Wanna know what a bad debt wave looks like? Just look at the first chart on Thailand's non-performing loan (NPL) ratio in the 1997/98 financial crash. Quite a tsunami there.

And in case you think this chart also shows that Thailand got over it, look at my second chart of a US dollar index of bank stocks on the Thai stock market. These bank share prices have barely risen back to a quarter of their 1996 peaks.

It really was a tsunami with all the surprise and shock of one. People who had been looking at the Thai stock market for a long time knew that trouble would come at some point but they didn't know when and the tsunami still rolled a lot of them over when it did come.

I recall the pre-launch hoopla in late-1995 of a big property company that consisted of a set of architect's plans valued at 2 per cent of Thailand's gross domestic product. I had my reservations about that one but I joined the chorus anyway when the Thai banks all vied for the business. Two years later it was a complete wipe-out and the banks were in the hands of a government financial asset disposal commission.

It's all so obvious in hindsight. It isn't at the time when everyone is still enthusiastic and gloom reports like the one I quote above fall to paragraph four of a short report at the bottom of an inside page.

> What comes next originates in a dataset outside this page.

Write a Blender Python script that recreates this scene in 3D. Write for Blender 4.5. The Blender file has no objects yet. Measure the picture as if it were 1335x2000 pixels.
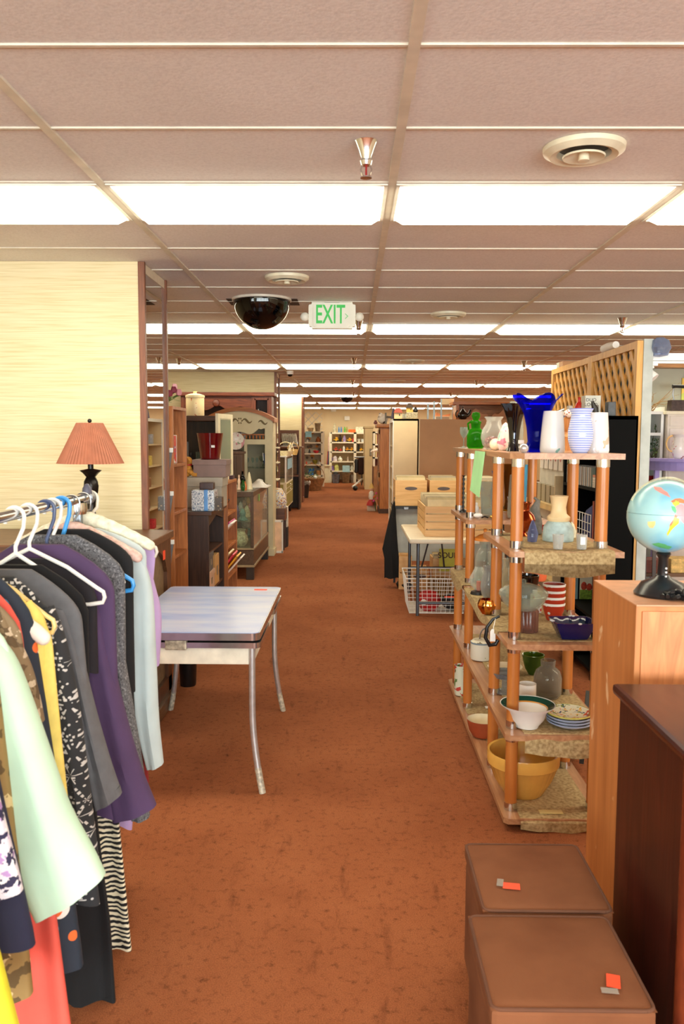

I wonder if the board of Standard Chartered has the courage to back up the stance its economists take. Probably not. In finance you cannot afford to be gloomy and wrong for more than a few months. Longer than that and your job is on the line.

Here are some facts and conjectures on the state of China's financial system. We start with the total of credit funds in the system, including at the central bank, of 86.2 trillion yuan (HK$104.5 trillion).

Not all of it is available for loans, however. A whopping 25 trillion yuan is the backing for the more than US$3 trillion that China holds in reserves. The interest returns on this are very low, however, and every day that the yuan rises against the dollar this creates a bigger forex loss on these reserves. You would never want to hold anything like this in your personal portfolio.

The total in loans is 51.4 trillion yuan of which about 8.5 trillion yuan consists of the 2008/09 stimulus loans to local government. We shall call the whole of these a write-off. No? Well, then find me someone who thinks otherwise.

Next we get the 6 trillion yuan investment budget of the high-speed-railway system. The money was supposed to come from a range of diverse sources but it all comes from the banks and it will not be repaid. The fallout from the Wenzhou crash indicates that the system can at best cover its operating costs. That's another 6 trillion yuan gone.

Then there will be the inevitable and long put off property crash when the tsunami strikes. We shall estimate the NPL figure for this at one quarter of the accumulated investment in property over the last 10 years, excluding investment by government and foreign sources. This is conservative. We now have another 4.2 trillion yuan gone.

With all this in the pot I can easily see another 6 trillion yuan in NPL designations for other infrastructure projects, stock market investments, personal finance loans and general commerce and industrial lending.

We are now looking at the same sort of peak NPL ratios that my first chart on Thailand shows. Maybe we'll be lucky. Maybe this tsunami won't happen. But maybe it will. Don't live too near this shoreline.